Su padre (era jardinero, ahora es jardín, como señala una de las frases más subrayadas del libro) cultivó, hasta que le fue imposible, uno en el que había de todo, de hortalizas a flores, y que le exigía desbrozar, fumigar, entutorar… Como para tantos de su generación que trabajaran la tierra, hacerlo no era sólo una ocupación, sino una forma de vida exigente y generosa; no sabía él vivir en pisos donde no pudiera plantar nada, por confortables que fuesen. Y aún más, regar y ver crecer era un modo de comunicarse: El jardín era la voz callada y todo lo que había quedado sin decir. Hablaba a través de él, y sus palabras eran manzanas, cerezas, grandes tomates rojos. Lo primero que hacía cuando yo llegaba era enseñármelo. Cada vez era distinto. Le succionaba las fuerzas a la vez que se las infundía, y no lo abandonaba ni en las mudanzas.
El libro funde el tributo al padre, un hombre sencillo de grandes cualidades, capaz de tomarse lo que le ocurre con sano humor en ocasiones, con las reflexiones sobre la muerte, la vida y los momentos en que la primera empieza a hacerse presente paulatinamente, como el agua que va anegando un barco a partir del que fue un pequeño agujero.

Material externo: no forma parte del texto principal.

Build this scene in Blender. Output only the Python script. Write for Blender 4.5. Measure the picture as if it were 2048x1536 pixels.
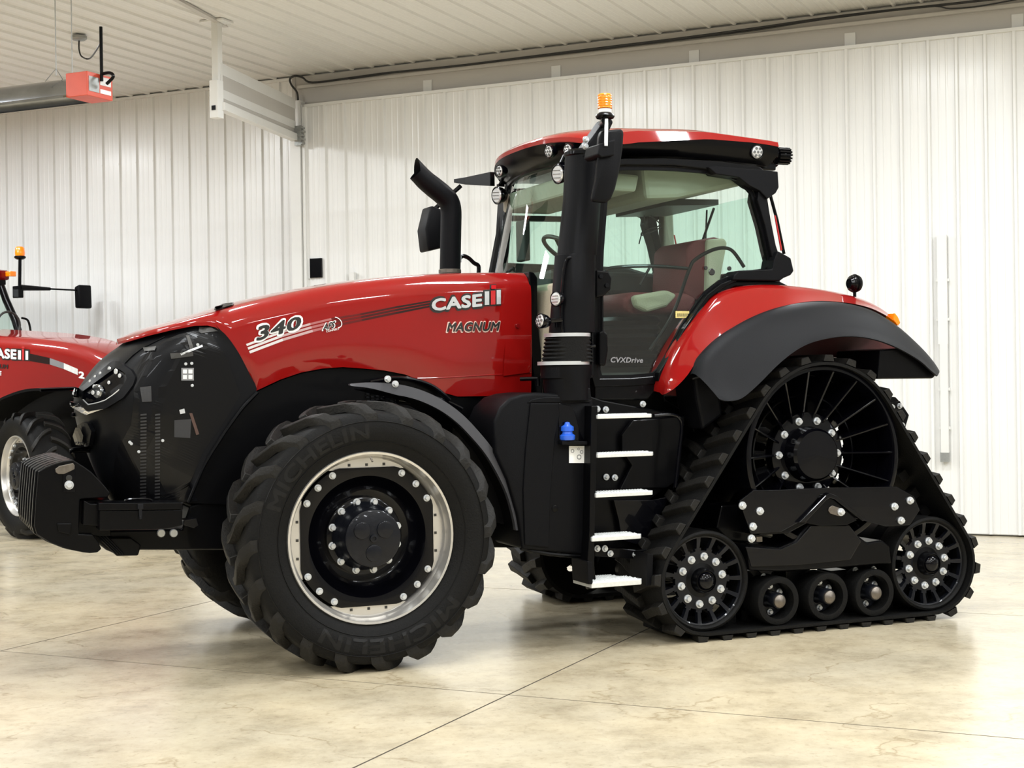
import bpy, bmesh, math, random
from mathutils import Vector, Matrix
from mathutils.bvhtree import BVHTree
random.seed(7)
PI = math.pi
for o in list(bpy.data.objects): bpy.data.objects.remove(o)
SC = bpy.context.scene; COL = SC.collection

# ------------------------------------------------------------------ camera
FOC = 2947.0; YAW = math.radians(22.8); PITCH = -12/2947.0; ROLL = 0.0145
CAM = Vector((-2.48, -9.70, 1.755))
fw = Vector((math.sin(YAW)*math.cos(PITCH), math.cos(YAW)*math.cos(PITCH), math.sin(PITCH)))
r0 = Vector((math.cos(YAW), -math.sin(YAW), 0)); u0 = r0.cross(fw)
RT = r0*math.cos(ROLL) - u0*math.sin(ROLL); UP = u0*math.cos(ROLL) + r0*math.sin(ROLL)
cd = bpy.data.cameras.new('camera'); cam = bpy.data.objects.new('camera', cd); COL.objects.link(cam)
cd.sensor_width = 36; cd.lens = 36*FOC/2048; cd.clip_end = 200
m = Matrix((RT, UP, -fw)).transposed().to_4x4(); m.translation = CAM; cam.matrix_world = m
SC.camera = cam
SC.view_settings.view_transform = 'Standard'; SC.view_settings.look = 'None'
SC.view_settings.gamma = 1; SC.view_settings.use_curve_mapping = False
SC.view_settings.exposure = 0.45
wd = bpy.data.worlds.new('world'); SC.world = wd; wd.use_nodes = True
wd.node_tree.nodes['Background'].inputs[0].default_value = (.9, .95, 1, 1)
wd.node_tree.nodes['Background'].inputs[1].default_value = .25

# hall axes: UW runs along the back wall to the right, NW points to it
UW = Vector((.6711, -.7413, 0)); NW = Vector((.7413, .6711, 0))
def hall(u, n, z=0.0): return UW*u + NW*n + Vector((0, 0, z))
HROT = math.atan2(UW.y, UW.x)
CEIL = 5.77; WALLN = 8.12; DOORN = 7.98

def lamp(u, n, z, sx, sy, power, col=(.925, .965, 1), tilt=None):
    l = bpy.data.lights.new('ceiling_lamp', 'AREA'); l.shape = 'RECTANGLE'; l.size = sx; l.size_y = sy
    l.energy = power; l.color = col
    o = bpy.data.objects.new('ceiling_lamp', l); COL.objects.link(o); o.location = hall(u, n, z)
    o.rotation_euler = (tilt[0], tilt[1], HROT) if tilt else (0, 0, HROT)
    return o
for u in (-11.2, -7.9, -1.6, 2.6, 6.8, 11):
    for n in (-11.5, -7.5, -3.5, .3, 4.4):
        lamp(u, n, 5.62, 1.25, .42, (128 if u < -5 else 96 if u < 5 else 135) if n > -5 else (125 if u < -5 else 100))

# ------------------------------------------------------------------ pixel to place helpers
def _ray(x, y): return fw + RT*((x-1024)/FOC) - UP*((y-768)/FOC)
def atY(x, y, Y): d = _ray(x, y); return CAM + d*((Y-CAM.y)/d.y)
def atX(x, y, X): d = _ray(x, y); return CAM + d*((X-CAM.x)/d.x)
def atZ(x, y, Z): d = _ray(x, y); return CAM + d*((Z-CAM.z)/d.z)
def atW(x, y, n):
    d = _ray(x, y); return CAM + d*((n-CAM.dot(NW))/d.dot(NW))
def XZ(pts, Y): return [(atY(a, b, Y).x, atY(a, b, Y).z) for a, b in pts]

# ------------------------------------------------------------------ materials
def M(name, col, rough=.5, metal=0.0, coat=0.0, bump=None, noise=None, spec=.5, emit=None):
    mt = bpy.data.materials.new(name); mt.use_nodes = True; nt = mt.node_tree
    b = nt.nodes['Principled BSDF']
    b.inputs['Base Color'].default_value = (*col, 1); b.inputs['Roughness'].default_value = rough
    b.inputs['Metallic'].default_value = metal; b.inputs['Coat Weight'].default_value = coat
    b.inputs['Coat Roughness'].default_value = .04; b.inputs['Specular IOR Level'].default_value = spec
    if emit: b.inputs['Emission Color'].default_value = (*emit[0], 1); b.inputs['Emission Strength'].default_value = emit[1]
    tc = nt.nodes.new('ShaderNodeTexCoord')
    if noise:
        sc, amt = noise
        n = nt.nodes.new('ShaderNodeTexNoise'); n.inputs['Scale'].default_value = sc; n.inputs['Detail'].default_value = 6
        nt.links.new(tc.outputs['Object'], n.inputs['Vector'])
        r = nt.nodes.new('ShaderNodeMapRange'); r.inputs['To Min'].default_value = 1-amt; r.inputs['To Max'].default_value = 1+amt
        nt.links.new(n.outputs['Fac'], r.inputs['Value'])
        h = nt.nodes.new('ShaderNodeVectorMath'); h.operation = 'SCALE'; h.inputs[0].default_value = col
        nt.links.new(r.outputs[0], h.inputs['Scale']); nt.links.new(h.outputs[0], b.inputs['Base Color'])
    if bump:
        sc, st = bump
        n = nt.nodes.new('ShaderNodeTexNoise'); n.inputs['Scale'].default_value = sc; n.inputs['Detail'].default_value = 4
        nt.links.new(tc.outputs['Object'], n.inputs['Vector'])
        q = nt.nodes.new('ShaderNodeBump'); q.inputs['Strength'].default_value = st; q.inputs['Distance'].default_value = .01
        nt.links.new(n.outputs['Fac'], q.inputs['Height']); nt.links.new(q.outputs[0], b.inputs['Normal'])
    return mt
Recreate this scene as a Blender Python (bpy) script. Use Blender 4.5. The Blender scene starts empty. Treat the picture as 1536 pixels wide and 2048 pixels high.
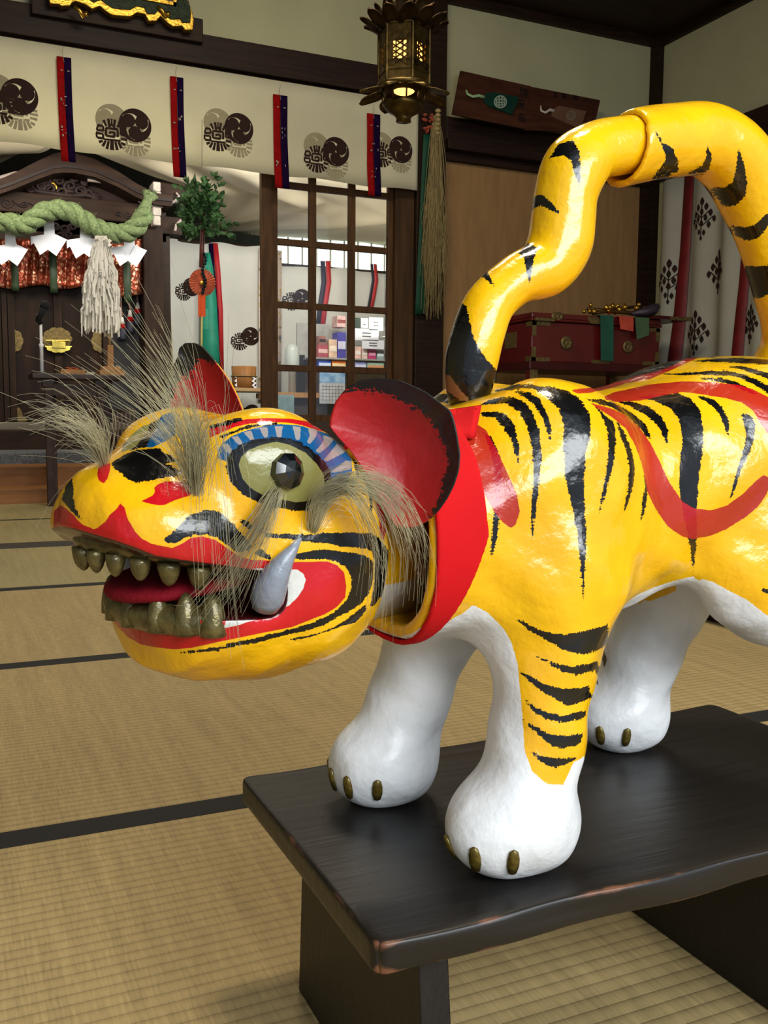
import bpy, bmesh, math, random
import numpy as np
from mathutils import Vector, Matrix, noise as mnoise
random.seed(7)
C = bpy.context.scene.collection
S = bpy.context.scene

# ------------------------------------------------------------------ camera
CAM_F, CAM_PITCH, CAM_ROLL, CAM_YAW, CAM_H = 1900.0, 5.62, 0.45, 24.5, 0.5
def cam_axes():
    p, r, y = (math.radians(v) for v in (CAM_PITCH, CAM_ROLL, CAM_YAW))
    fw = Vector((math.sin(y)*math.cos(p), math.cos(y)*math.cos(p), -math.sin(p)))
    rt = Vector((math.cos(y), -math.sin(y), 0)); up = rt.cross(fw)
    return fw, rt*math.cos(r)+up*math.sin(r), up*math.cos(r)-rt*math.sin(r)
FW, RT, UP = cam_axes()
EYE = Vector((0, 0, CAM_H))
cd = bpy.data.cameras.new('camera'); cam = bpy.data.objects.new('camera', cd); C.objects.link(cam)
cam.matrix_world = Matrix(((RT.x, UP.x, -FW.x, 0), (RT.y, UP.y, -FW.y, 0), (RT.z, UP.z, -FW.z, CAM_H), (0, 0, 0, 1)))
cd.sensor_fit = 'VERTICAL'; cd.sensor_height = 24.0; cd.lens = CAM_F/2048*24.0
cd.clip_start = 0.02; cd.clip_end = 60
S.camera = cam
def ray(x, y): return FW + RT*((x-768)/CAM_F) + UP*((1024-y)/CAM_F)
def atY(x, y, Y): d = ray(x, y); return EYE + d*(Y/d.y)
def atX(x, y, X): d = ray(x, y); return EYE + d*(X/d.x)
def atZ(x, y, Z): d = ray(x, y); return EYE + d*((Z-CAM_H)/d.z)

# ------------------------------------------------------------------ view and light
S.view_settings.view_transform = 'Standard'; S.view_settings.look = 'None'
S.view_settings.gamma = 1; S.view_settings.use_curve_mapping = False
S.view_settings.exposure = 0.0
w = bpy.data.worlds.new('world'); S.world = w; w.use_nodes = True
bg = w.node_tree.nodes['Background']; bg.inputs[0].default_value = (0.75, 0.85, 1.0, 1); bg.inputs[1].default_value = 0.55
def area(name, loc, target, sx, sy, power, col):
    l = bpy.data.lights.new(name, 'AREA'); l.shape = 'RECTANGLE'; l.size = sx; l.size_y = sy
    l.energy = power; l.color = col
    o = bpy.data.objects.new(name, l); C.objects.link(o); o.location = loc
    o.rotation_euler = (Vector(target)-Vector(loc)).to_track_quat('-Z', 'Y').to_euler()
    return o
area('daylight_entrance', (0.75, -1.5, 1.45), (0.5, 0.8, 0.3), 2.2, 0.9, 80, (0.93, 0.98, 1.0))
area('ceiling_lamp_hall', (0.75, 0.85, 3.15), (0.75, 0.85, 0), 0.6, 0.4, 42, (1.0, 0.86, 0.66))
area('far_floor_fill', (1.3, 3.2, 3.15), (1.5, 4.2, 0.6), 1.2, 0.5, 56, (1.0, 0.88, 0.68))  # fill light added to brighten the far floor
# fluorescent tubes hidden behind the valance: they light the altar and the side room, and the cloth from behind
area('valance_lamp_altar', (0.35, 5.98, 2.16), (0.6, 7.4, 1.3), 1.6, 0.12, 20, (1.0, 0.93, 0.82))
area('valance_lamp_side', (2.3, 5.98, 2.12), (2.9, 8.2, 1.5), 1.3, 0.12, 44, (1.0, 0.97, 0.88))
area('canopy_fill_upward', (0.1, 6.1, 2.10), (0.2, 7.0, 2.35), 2.0, 0.06, 9, (1.0, 0.93, 0.80))  # extra fill added to brighten the left canopy from below
area('canopy_fill_side_room', (3.4, 7.0, 1.2), (3.0, 7.0, 3.0), 0.5, 0.3, 10, (1.0, 0.95, 0.82))  # unseen fill added in the side room, aimed up at the right canopy
area('valance_back_glow', (0.5, 6.02, 2.10), (0.5, 5.4, 2.12), 2.0, 0.10, 9, (1.0, 0.93, 0.78))
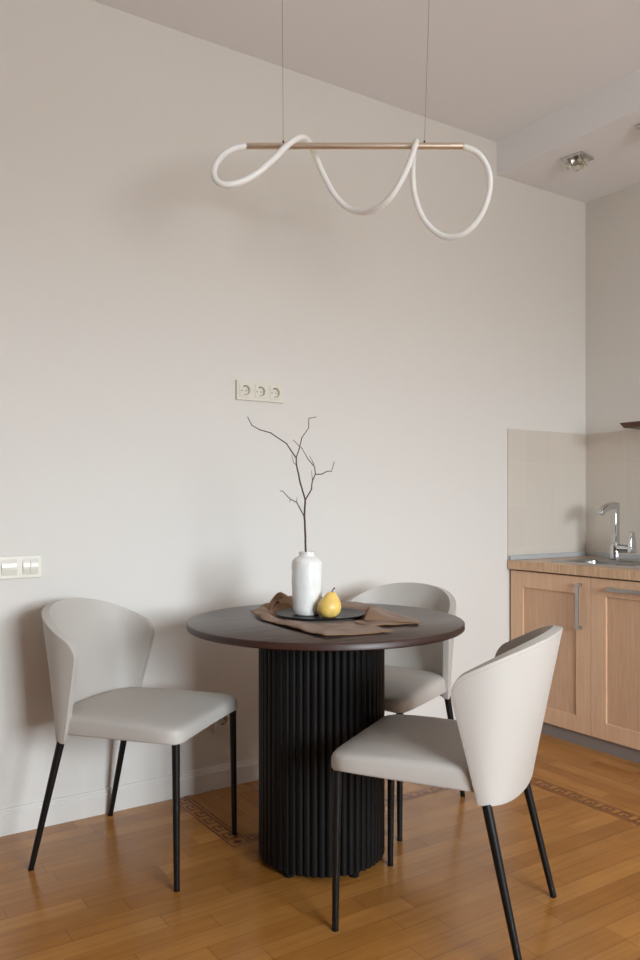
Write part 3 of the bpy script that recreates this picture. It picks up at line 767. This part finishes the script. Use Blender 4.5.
# branch
BR = {
 'trunk': ([(0.004,0.80),(0.0,.90),(-0.004,.993),(-.006,1.059),(-.009,1.115),(-.006,1.171)], .0032, .0026, 0.0),
 'l': ([(-.006,1.171),(-.022,1.226),(-.035,1.287),(-.036,1.312),(-.068,1.359),(-.121,1.395),(-.155,1.404),(-.182,1.418),(-.195,1.445)], .0024, .0010, -0.05),
 'u': ([(-.036,1.312),(-.026,1.343),(-.018,1.38),(.005,1.414),(.006,1.448),(.03,1.454)], .0016, .0009, 0.05),
 'r': ([(-.006,1.171),(.015,1.208),(.018,1.236),(.028,1.258),(.051,1.259),(.068,1.269),(.083,1.269),(.092,1.301)], .0020, .0009, 0.04),
 'ru': ([(.028,1.258),(.026,1.282),(.001,1.312),(-.016,1.344),(-.046,1.372)], .0015, .0008, -0.03),
 't1': ([(.024,1.288),(.019,1.30),(.009,1.319)], .0011, .0006, 0.01), 't2': ([(.018,1.236),(.015,1.27)], .0011, .0006, 0.01),
 'll': ([(-.009,1.115),(-.035,1.164),(-.055,1.173),(-.081,1.201),(-.089,1.201)], .0017, .0008, -0.03),
 't3': ([(-.035,1.164),(-.034,1.179)], .0009, .0005, 0.0), 't4': ([(-.055,1.173),(-.058,1.165)], .0009, .0006, 0.0),
 't5': ([(-.021,1.137),(-.024,1.147)], .0009, .0006, 0.0), 't6': ([(-.036,1.29),(-.044,1.295),(-.052,1.323)], .0010, .0006, 0.01)}
fwd = Vector((0.552, 0.834, 0)); V0 = Vector((-2.301, -0.662, 0)); bm = bmesh.new()
dep = {}
def dkey(p): return (round(p[0], 3), round(p[1], 3))
for k, (pts, ra, rb, dd) in BR.items():
    d0 = dep.get(dkey(pts[0]), 0.0)
    if k == 'ru': d0 = dep.get((.028, 1.258), 0)
    P3 = []
    for i, (x, z) in enumerate(pts):
        s = i/(len(pts)-1); dz = d0+dd*s; dep.setdefault(dkey((x, z)), dz)
        P3.append(V0+rdir*x+fwd*dz+Vector((0, 0, z)))
    # keep sharp-ish joints
    D = []
    for a, b in zip(P3, P3[1:]):
        for q in range(4):
            t_ = q/4; D.append(a.lerp(b, t_)+Vector((noise.noise(a*40+Vector((t_*3, 0, 0))), noise.noise(b*40+Vector((t_*3, 5, 0))), 0))*0.0012*(1 if q else 0))
    D.append(P3[-1]); nn = len(D)
    tube(bm, D, [1.2*(ra+(rb-ra)*i/(nn-1)) for i in range(nn)], 8)
    for i, p in enumerate(P3[1:]):
        if k != 'trunk':
            bmesh.ops.create_icosphere(bm, subdivisions=1, radius=(ra+(rb-ra)*(i+1)/len(P3))*1.45+0.0002, matrix=Matrix.Translation(p))
o = obj('bare_branch', bm, M['bark'], smooth=True, angle=60); tag(o, 'thin leafless brown branch standing in the white vase', 'branch')
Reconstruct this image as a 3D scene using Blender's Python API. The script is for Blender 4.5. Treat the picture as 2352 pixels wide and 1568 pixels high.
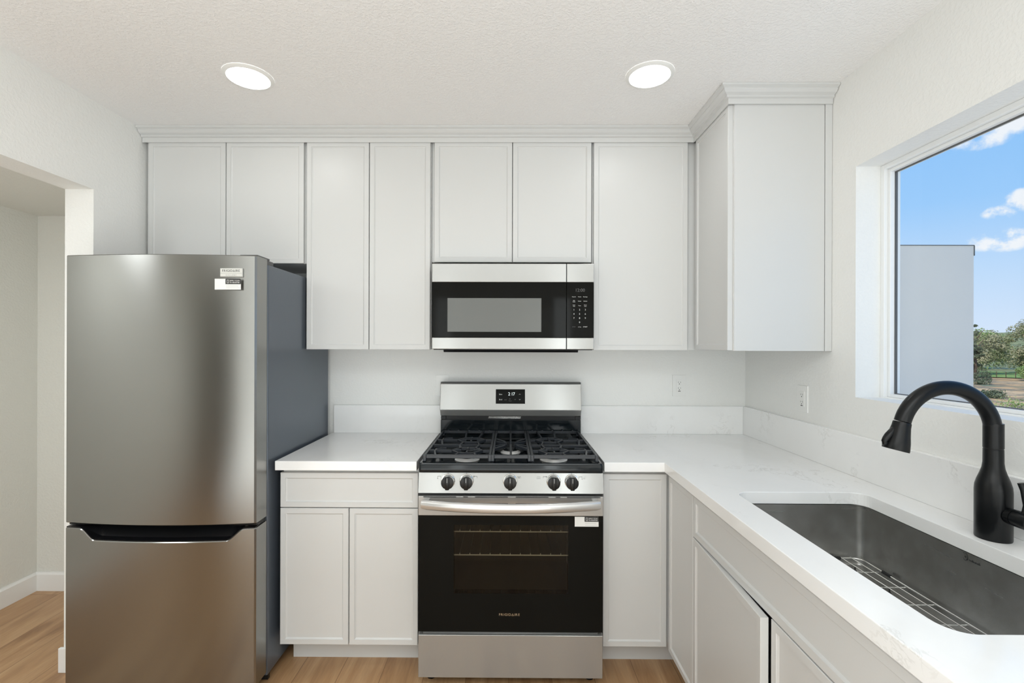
import bpy, bmesh, math, random
from mathutils import Vector, Matrix, Euler, noise
PI = math.pi
for o in list(bpy.data.objects): bpy.data.objects.remove(o)
SC = bpy.context.scene
C = SC.collection

# ------------------------------------------------------------ camera
cd = bpy.data.cameras.new('camera'); cam = bpy.data.objects.new('camera', cd); C.objects.link(cam)
cd.sensor_width = 36; cd.lens = 16.448; cd.shift_x = 0.00531; cd.shift_y = 0.00395
cd.clip_start = 0.05; cd.clip_end = 600
cam.matrix_world = Matrix.Translation((0, -2.597, 1.398)) @ Matrix.Rotation(0.0067, 4, 'Z') @ Matrix.Rotation(PI/2, 4, 'X') @ Matrix.Rotation(0.0028, 4, 'Z')
SC.camera = cam
SC.view_settings.view_transform = 'Standard'; SC.view_settings.look = 'None'
SC.view_settings.gamma = 1; SC.view_settings.use_curve_mapping = False
SC.view_settings.exposure = 0.0
SC.cycles.max_bounces = 12; SC.cycles.diffuse_bounces = 6; SC.cycles.glossy_bounces = 5
SC.cycles.transparent_max_bounces = 12
SC.cycles.sample_clamp_indirect = 6
SC.cycles.use_denoising = True

# ------------------------------------------------------------ node helper
class NT:
    def __init__(s, nt): s.nt = nt; s.n = nt.nodes; s.l = nt.links
    def new(s, t, **k):
        nd = s.n.new(t)
        for a, v in k.items():
            if a == 'inp':
                for i, x in v.items():
                    if isinstance(x, bpy.types.NodeSocket): s.l.new(x, nd.inputs[i])
                    else: nd.inputs[i].default_value = x
            else: setattr(nd, a, v)
        return nd
    def math(s, op, a, b=0.0, clamp=False):
        return s.new('ShaderNodeMath', operation=op, use_clamp=clamp, inp={0: a, 1: b}).outputs[0]
    def vm(s, op, a, b=(0, 0, 0)):
        nd = s.new('ShaderNodeVectorMath', operation=op, inp={0: a, 1: b})
        return nd.outputs['Value'] if op in ('LENGTH', 'DOT_PRODUCT') else nd.outputs[0]
    def mix(s, f, a, b, blend='MIX'):
        nd = s.new('ShaderNodeMix', data_type='RGBA', blend_type=blend)
        for i, x in ((0, f), (6, a), (7, b)):
            if isinstance(x, bpy.types.NodeSocket): s.l.new(x, nd.inputs[i])
            else: nd.inputs[i].default_value = x if i == 0 else tuple(x) + ((1,) if len(x) == 3 else ())
        return nd.outputs[2]
    def ramp(s, f, stops):
        nd = s.new('ShaderNodeValToRGB', inp={0: f}); e = nd.color_ramp.elements
        while len(e) < len(stops): e.new(0.5)
        for i, (p, c) in enumerate(stops):
            e[i].position = p; e[i].color = (c, c, c, 1) if isinstance(c, (int, float)) else tuple(c) + (1,)
        return nd.outputs[0]
    def mr(s, f, a, b, c=0.0, d=1.0, smooth=False):
        return s.new('ShaderNodeMapRange', interpolation_type='SMOOTHSTEP' if smooth else 'LINEAR', inp={0: f, 1: a, 2: b, 3: c, 4: d}).outputs[0]

# ------------------------------------------------------------ sky
w = bpy.data.worlds.new('sky'); SC.world = w; w.use_nodes = True
T = NT(w.node_tree); T.n.clear()
tc = T.new('ShaderNodeTexCoord'); D = tc.outputs['Generated']
z = T.new('ShaderNodeSeparateXYZ', inp={0: D}).outputs[2]
sky = T.ramp(T.mr(z, -0.05, 0.6), [(0.0, (0.70, 0.80, 0.97)), (0.10, (0.69, 0.81, 1.0)), (0.24, (0.55, 0.74, 1.0)),
                                   (0.42, (0.33, 0.61, 1.0)), (0.62, (0.26, 0.55, 0.98)), (1.0, (0.16, 0.40, 0.85))])
n1 = T.new('ShaderNodeTexNoise', inp={'Vector': D, 'Scale': 17.0, 'Detail': 6.0, 'Roughness': 0.58}).outputs[0]
acc = None
# drifting cumulus: direction, half-width, half-height, density
for (dx, dy, dz), sw, sh, k in [((.705, .650, .322), .060, .030, 1.0), ((.672, .672, .296), .040, .016, .75), ((.722, .662, .207), .024, .017, 1.1),
                                ((.707, .680, .194), .020, .011, 1.1), ((.716, .681, .155), .040, .017, 1.2), ((.80, .55, .26), .10, .05, 1.1),
                                ((.55, .77, .40), .12, .05, .9), ((.45, .80, .22), .10, .03, 1.0), ((.86, .45, .17), .09, .03, 1.1)]:
    h = math.hypot(dx, dy); tx, ty = -dy/h, dx/h
    df = T.vm('SUBTRACT', D, (dx, dy, dz))
    a = T.math('DIVIDE', T.vm('DOT_PRODUCT', df, (tx, ty, 0)), sw)
    b = T.math('DIVIDE', T.vm('DOT_PRODUCT', df, (0, 0, 1)), sh)
    r2 = T.math('ADD', T.math('MULTIPLY', a, a), T.math('MULTIPLY', b, b))
    m = T.math('MULTIPLY', T.mr(r2, 1.7, 0.0), k)
    m = T.math('MULTIPLY', m, T.mr(T.vm('DOT_PRODUCT', D, (dx, dy, 0)), 0.0, 0.2))
    acc = m if acc is None else T.math('MAXIMUM', acc, m)
cl = T.mr(T.math('MULTIPLY', acc, T.mr(n1, 0.3, 0.62)), 0.28, 0.62, smooth=True)
col = T.mix(T.math('MULTIPLY', cl, 0.92), sky, (0.95, 0.96, 1.0))
bg = T.new('ShaderNodeBackground', inp={0: col, 1: 1.0})
out = T.new('ShaderNodeOutputWorld', inp={0: bg.outputs[0]})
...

Y coloca a los que se quedan ante la cercanía mayor de su propio final, y buscando sentido a que ellos permanezcan y sus más queridos, los únicos que los recordaban como niños, no; cayendo a veces en el pensamiento mágico, leyendo con perplejidad de qué temas llega a ocuparse la prensa y sobre todo reparando en que el tiempo último que pudieron pasar juntos, acompañando el sufrimiento, además de horrible tuvo un lado despiadadamente hermoso.
La mandarina que cojo y que de repente me recuerda que lo último que comió con tanta dificultad, antes de dejar de comer del todo, fue un gajo de esa fruta. La mandarina también ha dejado de ser sólo una mandarina.